Skocz do zawartości

Lewe powietrze-wpływ na pracę silnika


Rekomendowane odpowiedzi

Witam.

Chciałem dowiedzieć się jak lewe powietrze wpływa na pracę silnika. Skoro silnik zasysa lewe powietrze gdzieś między przepływomierzem a silnikiem to komp dostaje informacje o mniejszej ilosci powietrza zassanego, bo tego lewego nie miał jak zmierzyć przepływomierz(mam nadzieje, że narazie nic nie nie poplątałem). Co w tym wypadku powoduje nadmiar powietrza? Silnik kręci się szybciej czy wolniej? Czy też spalenie mieszankki ma taką samą moc jak przy odpowiedniem stosunku powietrza do paliwa? Przy większej ilości powietrza chyba juz większej mocy mieć nie może, a tylko więcej spalin powstanie?

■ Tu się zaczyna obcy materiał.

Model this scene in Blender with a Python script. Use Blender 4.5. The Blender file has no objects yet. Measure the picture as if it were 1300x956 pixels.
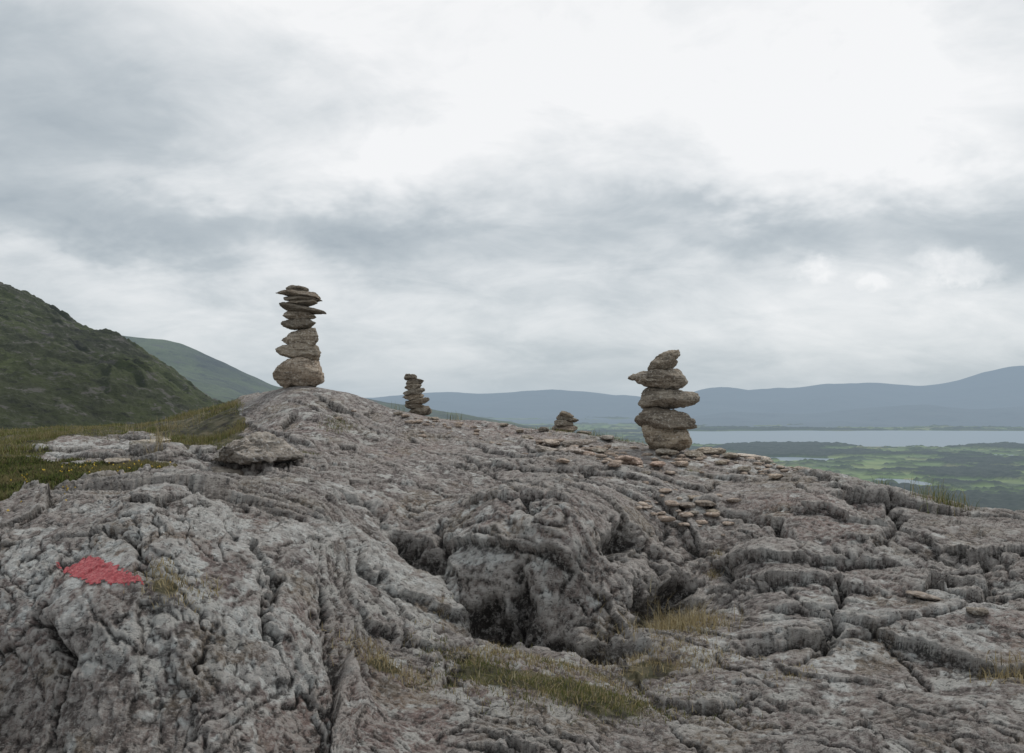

Czy mógłby mi to ktos po krótce objasnić?

 

Pozdrawiam.

 

Odnośnik do komentarza
Udostępnij na innych stronach

lewe powietrze po przepływomierzu zuboża mieszankę

silnik nie ma informacji o dostaniu sie tego powietrza do silnika

obroty silnika wzrastają, ponieważ lambda podaje informację o zbyt ubogiej mieszance i komp dolewa paliwa

więcej powietrza + wiecej paliwa = wyższe obroty

 

ogólnie działanie szkodliwe - silnik traci na mocy, są problemy z jego pracą, na jałowym nie pracuje jak powinien, bo komp nie potrafi dobrać prawidłowego składu mieszanki - nie może zmierzyć precyzyjnie ilości powietrza

 

Odnośnik do komentarza
Udostępnij na innych stronach

Dzięki za precyzyjne wyjaśnienie, o tej lambdzie nie pomyślałem :oops:

 

[ Dodano: 2010-03-22, 07:33 ]

Ehh pojawiło mi się teraz pytanie jak to jest w przypadku silnika z gaźnikiem, który lambdy i wtrysków nie posiada? Czy tutaj większa ilość zassanego powietrza wciąga za sobą wessanie większej ilości mieszanki? Zakładając, że lewe powietrze wsysane jest między gaźnikiem a filtrem powietrza a w drugim przypadku między gaźnikiem a silnikiem.

 

Pozdrawiam

 

Odnośnik do komentarza
Udostępnij na innych stronach

Gość prezesik25
Czy tutaj większa ilość zassanego powietrza wciąga za sobą wessanie większej ilości mieszanki?
nie, wtedy to może częściej auto gasnąć na biegu jałowym lub mieć mniejszą moc.

Miałem kiedyś kadeta GSI z silnikiem 1.8 na gaźniku 2ee. Samochód chodził na LPG jak "muł", a na PB wogóle nie chodził. Ale prezesika łapki swędzą to musiał rozkręcić. W Gaźniku brązowy syf (osad) od gazu, uszczelka pod gaźnikiem przepuszczała lewe powietrze, nie chodziła mechaniczna pompka paliwa itp.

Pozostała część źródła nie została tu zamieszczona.